Rather, he told Ynet TV, Israel had “landed a harsh and unprecedented blow on Hamas and the terrorist groups in Gaza, and we will see if that will suffice or whether further blows will be required”.
While many Palestinians celebrated in the streets, in Israel the response was mixed. Dozens of residents of bombarded southern villages blocked an Israeli traffic junction and burned tires in protest at what they deemed a government capitulation.
Hamas and other armed factions had fired more than 400 rockets or mortar bombs across the border after carrying out a guided-missile attack on Monday on a bus that wounded an Israeli soldier, the military said.
Hamas said it was retaliating for a Israeli commando mission in Gaza on Sunday that erupted into gunfight when uncovered by its fighters. A Hamas commander, six other gunmen and an Israeli colonel were killed in that incident.
Israel said its Iron Dome anti-rocket system intercepted more than 100 projectiles from Gaza on Monday and Tuesday.
Responding with dozens of air strikes, Israel hit buildings that included a Hamas intelligence compound and the studios of Hamas’s Al-Aqsa TV.
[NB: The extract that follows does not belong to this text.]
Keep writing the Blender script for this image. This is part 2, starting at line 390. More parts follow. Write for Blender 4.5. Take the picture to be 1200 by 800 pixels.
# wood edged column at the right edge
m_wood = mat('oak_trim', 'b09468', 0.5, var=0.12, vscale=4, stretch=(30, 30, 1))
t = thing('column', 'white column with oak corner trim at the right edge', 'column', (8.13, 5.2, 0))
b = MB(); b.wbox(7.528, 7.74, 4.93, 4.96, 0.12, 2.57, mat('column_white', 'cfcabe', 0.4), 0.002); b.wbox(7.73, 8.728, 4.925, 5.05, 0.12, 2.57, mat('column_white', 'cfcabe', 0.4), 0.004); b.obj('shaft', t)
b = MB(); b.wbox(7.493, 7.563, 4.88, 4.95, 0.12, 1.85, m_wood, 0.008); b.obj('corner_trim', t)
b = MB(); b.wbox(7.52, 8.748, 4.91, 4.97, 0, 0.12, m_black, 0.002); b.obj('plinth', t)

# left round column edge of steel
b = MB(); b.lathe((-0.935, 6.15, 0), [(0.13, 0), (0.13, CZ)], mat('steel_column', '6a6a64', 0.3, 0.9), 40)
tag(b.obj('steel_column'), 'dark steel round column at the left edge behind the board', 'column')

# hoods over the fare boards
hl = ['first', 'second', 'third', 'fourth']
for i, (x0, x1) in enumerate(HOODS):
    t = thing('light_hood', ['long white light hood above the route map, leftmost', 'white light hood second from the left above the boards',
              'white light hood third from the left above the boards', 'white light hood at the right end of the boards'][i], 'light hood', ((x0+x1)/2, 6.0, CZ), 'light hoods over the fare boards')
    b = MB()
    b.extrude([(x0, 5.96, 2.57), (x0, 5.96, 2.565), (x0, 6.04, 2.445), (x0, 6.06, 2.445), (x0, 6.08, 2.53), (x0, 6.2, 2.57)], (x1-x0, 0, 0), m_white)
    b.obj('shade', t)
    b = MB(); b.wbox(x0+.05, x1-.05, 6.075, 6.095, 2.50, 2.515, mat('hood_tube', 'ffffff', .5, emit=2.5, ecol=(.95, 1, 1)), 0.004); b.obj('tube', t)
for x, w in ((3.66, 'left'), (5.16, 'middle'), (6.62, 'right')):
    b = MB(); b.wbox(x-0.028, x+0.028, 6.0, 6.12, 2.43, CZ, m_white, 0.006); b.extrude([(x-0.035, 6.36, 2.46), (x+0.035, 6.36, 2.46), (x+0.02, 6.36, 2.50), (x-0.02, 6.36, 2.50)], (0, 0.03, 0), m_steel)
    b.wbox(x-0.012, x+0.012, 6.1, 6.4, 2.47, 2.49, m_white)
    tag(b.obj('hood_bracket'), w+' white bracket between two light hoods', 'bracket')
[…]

The Israeli military said its air attacks took out a rocket-launching squad and fired at several Palestinians infiltrating through the border fence around Gaza.
Violence has simmered since Palestinians launched weekly border demonstrations on March 30, some of which have turned violent. More than 220 Palestinian rioters have been killed during the protests, which have included border incursions.
Alarmed at the bloodshed, Egypt, the United Nations and Qatar have sought ways to improve conditions in the enclave.
Israel withdrew settlers and soldiers from Gaza in 2005 but, along with Egypt, maintains tight control of its land, air and sea borders. The wider Israeli-Palestinian peace process has been stalled for several years.